A cena piora quando comparamos a filantropia brasileira à de outros países em desenvolvimento. Bangladesh, que visitei há alguns meses, é um caso paradigmático. Lá o trabalho da Brac, a maior ONG do mundo, fundada pelo empreendedor social e filantropo Fazle Hasan Abed (1936-2019), foi crucial para a melhoria dos índices de pobreza.

O orçamento anual da Brac é de US$ 1,5 bilhão — mais de R$ 7 bilhões. O orçamento da principal instituição social de Bangladesh representa, sozinho, metade do total doado por pessoas físicas no Brasil. O que explica essa disparidade?

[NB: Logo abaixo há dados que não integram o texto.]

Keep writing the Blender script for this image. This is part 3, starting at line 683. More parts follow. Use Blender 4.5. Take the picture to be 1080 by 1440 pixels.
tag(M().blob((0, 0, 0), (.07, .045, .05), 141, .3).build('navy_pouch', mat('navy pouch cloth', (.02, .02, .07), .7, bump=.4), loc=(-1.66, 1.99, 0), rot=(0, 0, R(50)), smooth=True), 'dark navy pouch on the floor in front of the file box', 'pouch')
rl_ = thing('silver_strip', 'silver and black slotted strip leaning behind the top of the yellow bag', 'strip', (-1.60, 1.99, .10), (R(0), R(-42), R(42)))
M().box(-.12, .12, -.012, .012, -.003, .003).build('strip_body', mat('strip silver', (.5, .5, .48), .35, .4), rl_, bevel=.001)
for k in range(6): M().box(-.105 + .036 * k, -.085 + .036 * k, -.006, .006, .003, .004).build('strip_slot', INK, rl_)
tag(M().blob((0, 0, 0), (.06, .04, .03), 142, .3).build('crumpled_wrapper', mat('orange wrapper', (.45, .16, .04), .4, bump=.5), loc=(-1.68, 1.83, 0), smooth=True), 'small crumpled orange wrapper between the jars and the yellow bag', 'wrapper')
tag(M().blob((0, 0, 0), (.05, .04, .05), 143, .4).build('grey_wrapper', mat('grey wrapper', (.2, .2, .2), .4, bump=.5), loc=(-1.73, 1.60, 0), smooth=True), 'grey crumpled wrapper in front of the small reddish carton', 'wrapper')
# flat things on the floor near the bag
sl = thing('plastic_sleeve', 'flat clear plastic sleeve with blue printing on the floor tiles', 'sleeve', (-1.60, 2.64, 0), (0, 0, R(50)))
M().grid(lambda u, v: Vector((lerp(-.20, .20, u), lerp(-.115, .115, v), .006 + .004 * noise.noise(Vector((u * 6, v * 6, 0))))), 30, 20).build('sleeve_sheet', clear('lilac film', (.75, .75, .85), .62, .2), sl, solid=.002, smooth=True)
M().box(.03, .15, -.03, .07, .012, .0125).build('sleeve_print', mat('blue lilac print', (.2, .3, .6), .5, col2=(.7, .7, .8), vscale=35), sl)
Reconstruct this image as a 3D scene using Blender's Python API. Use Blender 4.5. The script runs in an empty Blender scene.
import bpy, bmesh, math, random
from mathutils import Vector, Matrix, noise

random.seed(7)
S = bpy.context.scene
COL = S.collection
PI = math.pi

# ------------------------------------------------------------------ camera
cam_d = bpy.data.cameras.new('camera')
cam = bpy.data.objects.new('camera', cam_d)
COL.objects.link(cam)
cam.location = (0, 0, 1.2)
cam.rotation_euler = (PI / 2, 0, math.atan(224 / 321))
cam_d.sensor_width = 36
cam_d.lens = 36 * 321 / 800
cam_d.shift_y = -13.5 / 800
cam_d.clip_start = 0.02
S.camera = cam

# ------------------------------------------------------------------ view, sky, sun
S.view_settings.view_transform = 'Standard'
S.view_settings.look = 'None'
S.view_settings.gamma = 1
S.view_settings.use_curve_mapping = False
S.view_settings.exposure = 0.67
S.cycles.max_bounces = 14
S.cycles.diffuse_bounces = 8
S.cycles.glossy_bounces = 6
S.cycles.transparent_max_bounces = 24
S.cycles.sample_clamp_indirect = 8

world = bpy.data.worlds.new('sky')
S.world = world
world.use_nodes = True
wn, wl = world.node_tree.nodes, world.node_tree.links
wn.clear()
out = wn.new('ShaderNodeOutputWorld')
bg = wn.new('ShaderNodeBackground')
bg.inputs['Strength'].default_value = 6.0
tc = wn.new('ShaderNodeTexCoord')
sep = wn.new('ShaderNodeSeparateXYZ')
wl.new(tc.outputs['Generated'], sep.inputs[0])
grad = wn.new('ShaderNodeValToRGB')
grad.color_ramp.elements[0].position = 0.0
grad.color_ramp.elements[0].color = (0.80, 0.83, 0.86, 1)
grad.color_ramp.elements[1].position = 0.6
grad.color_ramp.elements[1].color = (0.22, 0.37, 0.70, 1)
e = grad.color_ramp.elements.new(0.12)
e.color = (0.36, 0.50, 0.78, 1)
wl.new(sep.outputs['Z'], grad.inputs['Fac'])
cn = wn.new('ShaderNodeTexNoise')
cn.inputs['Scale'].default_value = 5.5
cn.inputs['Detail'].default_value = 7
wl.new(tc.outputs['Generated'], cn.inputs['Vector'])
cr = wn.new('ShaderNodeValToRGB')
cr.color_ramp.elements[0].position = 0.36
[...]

Não há resposta única. Em parte, o Brasil não tem cultura de filantropia, com o apoio de uma política fiscal que estimule as doações, como os Estados Unidos. Também são poucas as instituições solidárias que têm acesso ao grande capital, de onde vêm as doações mais substanciais. A Gerando Falcões repassa boa parte dos recursos que capta para ONGs que fazem parte de seu ecossistema. Embora realizem um belíssimo trabalho na ponta, com conhecimento profundo dos territórios em que atuam, dificilmente conseguiriam uma reunião com a diretoria de uma grande empresa.

Mas há outra bola de ferro presa ao pé da filantropia brasileira: temos dificuldade de encarar uma instituição social como empresa.

Volto a Bangladesh. Cerca de 90% da receita da Brac vem de negócios próprios. Ela é detentora até de um banco, o quinto maior do país e líder no financiamento de SME (“pequenos e médios negócios”, na sigla em inglês). Outro banco social bengalês, o Grameen Bank, primeiro do mundo especializado em microcrédito, rendeu um Nobel da Paz em 2006 pelo trabalho para erradicar a miséria. No ano passado, lucrou R$ 202 milhões, lucro este todo reinvestido em projetos sociais.

Negócios como Brac Bank e Grameen Bank são lembretes de que precisamos de empreendedores sociais no sentido pleno da palavra. Pessoas que encarem as ONGs como empresas sociais, que lucram e reinvestem esse lucro em ações na ponta, em vez de distribuí-lo entre um punhado de acionistas.

Falar em ONGs como empresas sociais significa falar em metas, em métricas de resultados, em estratégia de negócios, num setor financeiro afiado, em produtos e serviços conectados às necessidades reais da população mais pobre, sobretudo das mulheres negras, que chefiam boa parte dos lares brasileiros.

O PIB das favelas é maior que o de muitos países. Só a intersecção da filantropia com os negócios sociais é capaz de liberar esse potencial econômico, garantindo não apenas a sustentabilidade financeira da filantropia no Brasil, mas, sobretudo, a emancipação das camadas mais pobres.